Pero la marca de Trump fue la inmigración. Su duro discurso con este tema lo puso a ocupar un puesto de primera atención entre las inquietudes de los electores, al punto de que, según la encuesta Gallup, siete de cada diez votantes lo consideraron importante. De esta manera Trump alinea a los Estados Unidos en la constelación de los gobiernos occidentales que vuelven a la identidad cultural como respuesta a las presiones de la globalidad, la misma que ha usado esa nación para influir en los patrones de vida y cultura de las demás.
Una de las bondades regateada por el fanatismo a Trump es reconocer que, al menos discursivamente, el expresidente ha privilegiado a la “nación” antes que al “imperio”, intención implícita en la consigna “Primero América”. En ella se propone atender los problemas domésticos como la economía, la inmigración/seguridad fronteriza y el empleo primero que los conflictos geopolíticos, prioridad que supondrá una imperativa remodelación de la política exterior estadounidense, marcada por el intervencionismo muchas veces inconsulto.

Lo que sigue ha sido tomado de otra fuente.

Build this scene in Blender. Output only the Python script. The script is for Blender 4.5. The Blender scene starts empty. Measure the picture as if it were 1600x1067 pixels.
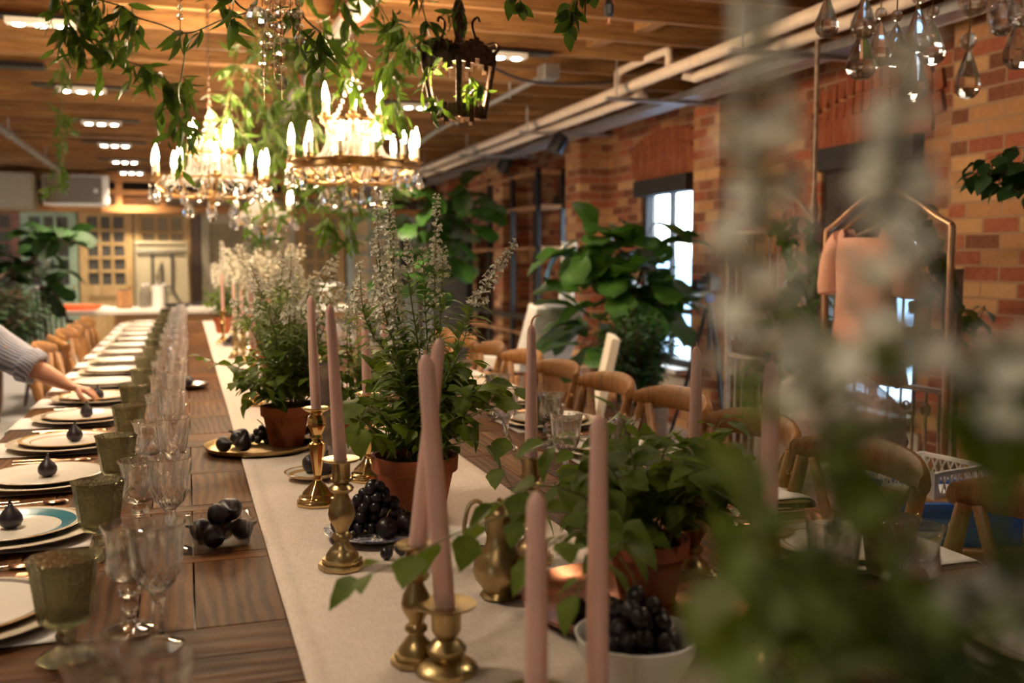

Trump se promovió como el “candidato de la paz” y en esa pretendida condición cuestionó los gastos de la administración Biden en su apoyo a Ucrania. Sus promesas de poner fin a la guerra en Ucrania “en 24 horas” y acabar con el conflicto en Gaza puede que sean quiméricas, pero al menos el exgobernante probó, en su pasada administración, que no promueve guerras y que su mayor interés son los desafíos internos. Lo que no termino de entender es cómo algunos opinantes no estadounidenses, especialmente latinoamericanos, hablan del riesgo de que Estados Unidos ceda su liderazgo en la conflictividad internacional, cuando en el mundo se bate una corriente cada vez más ancha que aboga por un entorno global multipolar. Creo que una política menos injerencista de los Estados Unidos es consistente con un esfuerzo global para distender las relaciones internacionales y auspiciar la paz. En ese punto, pienso que el presidente Trump tendrá oportunidades inmejorables.